I know I have helped some of them along that path.  Yesterday the applications to be our first Writing Center Tutors next year were made available and several of my students fairly exploded with the announcement. These particular young people consider themselves real writers, with real voice, and the confidence to help others become real writers, too.  It fills my heart to see this self belief. (When I was 12, I was a mass of corrupting hormones, with self-doubt vying with shyness for supremacy!) I admire these young people so very much.  I know they will make a difference to struggling writers next year because I have seen them do just that in our classroom nearly every day.
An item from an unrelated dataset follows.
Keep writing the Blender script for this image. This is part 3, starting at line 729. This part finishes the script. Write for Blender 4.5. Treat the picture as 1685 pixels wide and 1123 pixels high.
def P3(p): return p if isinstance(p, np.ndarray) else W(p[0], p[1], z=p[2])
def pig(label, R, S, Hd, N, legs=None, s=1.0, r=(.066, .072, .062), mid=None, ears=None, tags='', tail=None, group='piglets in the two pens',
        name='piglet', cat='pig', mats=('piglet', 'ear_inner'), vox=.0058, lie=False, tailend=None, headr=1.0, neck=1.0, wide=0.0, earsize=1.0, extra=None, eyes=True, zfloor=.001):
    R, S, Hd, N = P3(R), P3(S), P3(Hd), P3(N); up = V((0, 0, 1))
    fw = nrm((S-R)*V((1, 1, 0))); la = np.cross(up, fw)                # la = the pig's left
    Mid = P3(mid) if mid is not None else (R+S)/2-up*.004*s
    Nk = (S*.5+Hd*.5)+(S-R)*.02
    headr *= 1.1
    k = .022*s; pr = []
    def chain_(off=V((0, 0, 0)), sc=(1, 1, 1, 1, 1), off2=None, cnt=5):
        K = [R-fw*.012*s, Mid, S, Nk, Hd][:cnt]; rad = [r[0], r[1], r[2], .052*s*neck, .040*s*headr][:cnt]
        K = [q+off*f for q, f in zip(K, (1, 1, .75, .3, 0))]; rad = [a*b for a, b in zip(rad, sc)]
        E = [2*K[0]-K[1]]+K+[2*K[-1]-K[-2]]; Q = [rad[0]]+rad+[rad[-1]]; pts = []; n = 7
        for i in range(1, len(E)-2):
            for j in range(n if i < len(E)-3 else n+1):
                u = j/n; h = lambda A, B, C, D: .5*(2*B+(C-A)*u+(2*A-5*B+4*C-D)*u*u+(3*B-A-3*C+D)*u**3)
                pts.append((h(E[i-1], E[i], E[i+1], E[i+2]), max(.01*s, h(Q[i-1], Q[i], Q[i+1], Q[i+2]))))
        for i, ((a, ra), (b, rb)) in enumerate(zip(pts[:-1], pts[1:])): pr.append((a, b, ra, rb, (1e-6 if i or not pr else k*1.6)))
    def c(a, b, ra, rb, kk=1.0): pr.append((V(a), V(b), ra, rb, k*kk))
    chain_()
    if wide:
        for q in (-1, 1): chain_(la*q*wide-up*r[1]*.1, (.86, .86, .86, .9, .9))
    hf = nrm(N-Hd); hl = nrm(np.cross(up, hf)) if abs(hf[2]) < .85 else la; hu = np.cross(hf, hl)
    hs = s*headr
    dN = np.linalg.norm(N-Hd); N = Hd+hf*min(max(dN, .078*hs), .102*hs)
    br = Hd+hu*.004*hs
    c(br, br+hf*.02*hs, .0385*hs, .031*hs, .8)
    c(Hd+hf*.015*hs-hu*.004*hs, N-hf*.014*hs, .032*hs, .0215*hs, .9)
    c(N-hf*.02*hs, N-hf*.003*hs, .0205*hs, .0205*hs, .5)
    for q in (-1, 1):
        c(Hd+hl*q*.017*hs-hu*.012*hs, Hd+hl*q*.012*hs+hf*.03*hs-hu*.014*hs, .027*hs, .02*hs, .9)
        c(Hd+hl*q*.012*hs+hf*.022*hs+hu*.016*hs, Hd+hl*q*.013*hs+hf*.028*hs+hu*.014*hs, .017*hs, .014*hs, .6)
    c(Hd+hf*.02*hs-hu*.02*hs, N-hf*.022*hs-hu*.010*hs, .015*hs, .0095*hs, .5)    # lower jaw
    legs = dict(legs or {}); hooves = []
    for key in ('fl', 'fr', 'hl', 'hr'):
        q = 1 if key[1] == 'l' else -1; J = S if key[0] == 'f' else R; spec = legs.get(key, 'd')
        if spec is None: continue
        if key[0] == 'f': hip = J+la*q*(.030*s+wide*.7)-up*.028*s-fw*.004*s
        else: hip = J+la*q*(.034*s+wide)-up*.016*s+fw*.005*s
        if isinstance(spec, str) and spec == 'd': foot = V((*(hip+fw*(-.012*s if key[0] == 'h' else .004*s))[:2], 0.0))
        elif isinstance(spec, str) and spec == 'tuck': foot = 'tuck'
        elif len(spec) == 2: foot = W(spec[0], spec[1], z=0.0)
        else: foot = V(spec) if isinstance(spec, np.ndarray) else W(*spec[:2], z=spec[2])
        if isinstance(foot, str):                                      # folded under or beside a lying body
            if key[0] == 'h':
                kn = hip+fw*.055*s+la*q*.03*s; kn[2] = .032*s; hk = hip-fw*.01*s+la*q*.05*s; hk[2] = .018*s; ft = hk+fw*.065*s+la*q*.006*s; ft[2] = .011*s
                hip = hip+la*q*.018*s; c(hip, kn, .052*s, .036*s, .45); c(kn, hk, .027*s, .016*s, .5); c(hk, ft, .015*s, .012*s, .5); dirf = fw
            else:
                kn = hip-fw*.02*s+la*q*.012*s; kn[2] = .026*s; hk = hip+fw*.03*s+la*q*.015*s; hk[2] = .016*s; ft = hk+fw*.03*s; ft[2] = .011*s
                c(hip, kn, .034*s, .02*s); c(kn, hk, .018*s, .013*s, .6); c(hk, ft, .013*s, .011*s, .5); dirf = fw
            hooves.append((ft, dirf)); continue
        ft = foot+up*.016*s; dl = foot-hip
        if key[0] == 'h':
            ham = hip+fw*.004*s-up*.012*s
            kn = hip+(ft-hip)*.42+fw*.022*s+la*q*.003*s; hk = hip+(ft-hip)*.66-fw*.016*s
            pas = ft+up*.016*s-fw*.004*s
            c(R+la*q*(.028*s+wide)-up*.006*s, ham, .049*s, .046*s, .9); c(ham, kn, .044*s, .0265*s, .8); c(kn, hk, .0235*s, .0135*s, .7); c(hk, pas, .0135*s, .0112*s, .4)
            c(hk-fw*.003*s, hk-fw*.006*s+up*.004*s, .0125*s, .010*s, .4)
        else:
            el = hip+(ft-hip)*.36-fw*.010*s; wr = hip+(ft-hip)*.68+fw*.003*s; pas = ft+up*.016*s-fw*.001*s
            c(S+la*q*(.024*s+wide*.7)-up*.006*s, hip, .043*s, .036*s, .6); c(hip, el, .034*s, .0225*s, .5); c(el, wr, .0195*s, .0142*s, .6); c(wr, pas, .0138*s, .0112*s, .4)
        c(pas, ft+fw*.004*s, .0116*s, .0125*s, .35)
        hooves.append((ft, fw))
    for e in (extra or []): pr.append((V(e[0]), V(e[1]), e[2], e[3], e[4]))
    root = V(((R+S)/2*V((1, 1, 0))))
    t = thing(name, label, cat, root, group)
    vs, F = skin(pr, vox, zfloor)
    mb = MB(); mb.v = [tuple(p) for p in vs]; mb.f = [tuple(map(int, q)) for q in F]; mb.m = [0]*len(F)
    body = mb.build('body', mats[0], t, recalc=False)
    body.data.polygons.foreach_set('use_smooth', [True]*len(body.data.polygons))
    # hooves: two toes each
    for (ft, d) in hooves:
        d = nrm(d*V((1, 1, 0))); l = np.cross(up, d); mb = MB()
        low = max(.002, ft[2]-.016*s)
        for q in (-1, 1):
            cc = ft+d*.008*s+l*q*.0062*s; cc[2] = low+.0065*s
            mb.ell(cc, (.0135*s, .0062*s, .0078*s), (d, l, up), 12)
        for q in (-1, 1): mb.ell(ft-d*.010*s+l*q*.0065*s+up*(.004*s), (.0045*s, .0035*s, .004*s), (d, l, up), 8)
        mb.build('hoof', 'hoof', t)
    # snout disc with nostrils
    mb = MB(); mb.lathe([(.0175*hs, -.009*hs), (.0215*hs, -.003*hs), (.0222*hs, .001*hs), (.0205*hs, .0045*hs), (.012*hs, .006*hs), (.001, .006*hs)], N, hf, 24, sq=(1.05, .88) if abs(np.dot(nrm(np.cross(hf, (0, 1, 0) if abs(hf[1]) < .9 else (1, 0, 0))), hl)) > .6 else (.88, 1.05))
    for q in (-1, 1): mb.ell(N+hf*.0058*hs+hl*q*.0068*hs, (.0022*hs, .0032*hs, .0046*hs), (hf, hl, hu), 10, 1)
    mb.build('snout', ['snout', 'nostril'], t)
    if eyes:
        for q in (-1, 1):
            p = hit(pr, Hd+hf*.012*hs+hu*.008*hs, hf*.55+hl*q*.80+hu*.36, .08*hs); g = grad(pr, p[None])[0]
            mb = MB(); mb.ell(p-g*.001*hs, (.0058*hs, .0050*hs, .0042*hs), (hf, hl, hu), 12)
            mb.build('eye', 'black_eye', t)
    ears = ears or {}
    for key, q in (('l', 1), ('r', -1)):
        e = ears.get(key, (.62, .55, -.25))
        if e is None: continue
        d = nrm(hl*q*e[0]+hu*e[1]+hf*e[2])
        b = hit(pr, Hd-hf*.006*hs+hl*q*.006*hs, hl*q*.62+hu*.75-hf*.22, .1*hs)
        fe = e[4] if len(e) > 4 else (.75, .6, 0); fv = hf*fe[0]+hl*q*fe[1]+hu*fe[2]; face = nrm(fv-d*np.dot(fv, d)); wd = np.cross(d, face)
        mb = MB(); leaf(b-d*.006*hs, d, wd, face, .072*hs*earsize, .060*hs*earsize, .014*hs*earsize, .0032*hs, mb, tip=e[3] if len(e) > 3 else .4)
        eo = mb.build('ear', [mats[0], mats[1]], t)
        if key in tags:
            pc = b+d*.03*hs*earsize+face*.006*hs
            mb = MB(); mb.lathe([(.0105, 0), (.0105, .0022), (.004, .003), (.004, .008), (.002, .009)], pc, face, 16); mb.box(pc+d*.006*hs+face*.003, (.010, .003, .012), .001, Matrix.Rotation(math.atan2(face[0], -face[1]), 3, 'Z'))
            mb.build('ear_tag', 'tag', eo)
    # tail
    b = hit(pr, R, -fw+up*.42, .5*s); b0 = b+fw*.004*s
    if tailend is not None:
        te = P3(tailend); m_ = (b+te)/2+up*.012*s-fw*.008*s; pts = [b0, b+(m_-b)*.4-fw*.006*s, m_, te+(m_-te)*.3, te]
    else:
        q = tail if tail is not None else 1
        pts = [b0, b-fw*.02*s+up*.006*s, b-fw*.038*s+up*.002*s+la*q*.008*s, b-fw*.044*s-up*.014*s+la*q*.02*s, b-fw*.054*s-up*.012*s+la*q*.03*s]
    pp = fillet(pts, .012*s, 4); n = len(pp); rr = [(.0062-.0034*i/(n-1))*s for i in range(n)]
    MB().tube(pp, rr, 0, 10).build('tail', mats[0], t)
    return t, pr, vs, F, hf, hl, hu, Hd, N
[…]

But there is a girl in one of my classes, who always seems an eyelash length away from tears, and has yet to find a way to write herself out of the sadness.  I only have a few weeks left to find a way in, to find a place where she will trust me, and then herself, enough to let go, and perhaps heal that dark hurt just a bit.   I want her to know that writing can help in ways nothing else can, that it can help her find and mend the broken places even if she doesn’t know what those are yet.  I want her to feel the release that writing can provide, the clarity it can bring, and the way it can bridge your life to the other side of sadness.  I haven’t found our opening yet and I’m running out of time.

A boy in another block on another day may be the grumpiest 12 year old I’ve ever met. Constantly complaining, always challenging, repeating, ‘I’m bored!’ with such regularity it feels like background noise now, and having to get it right to get the ‘A’ without any real concern for content or quality. If I don’t show him the difference between the two goals this last quarter, will someone else do it?  I hope so, but I’m not completely sure because he’s smart and motivated and many teachers might think he is the model student.  But underneath all that accomplishment is a scared little boy so unsure of his gifts that he requires the ‘right’ path be delineated precisely before he makes a single step. But his brilliance would be so beautiful if it was set free! Just once, I want him to find success on his own, through trial and error. I know he could do it but I haven’t convinced him through 3 quarters of trying. If I miss this chance, will he never fill the billowing pride of self satisfaction for a job well done? Or will he chase an ‘A’ for the rest of his life, get an ulcer in college, and be dead of a heart attack at 43?  This is the stuff that keeps me up at night.

One of my favorite things about teaching is the fresh start we get each year.  Clean slate, do overs with the chance to do better. The flip side is that we only get one year to impact our students.  The only thing I can control is my year with them, so the responsibility of helping them become readers and writers weighs heavily, especially with the end so near, and my desk so clear.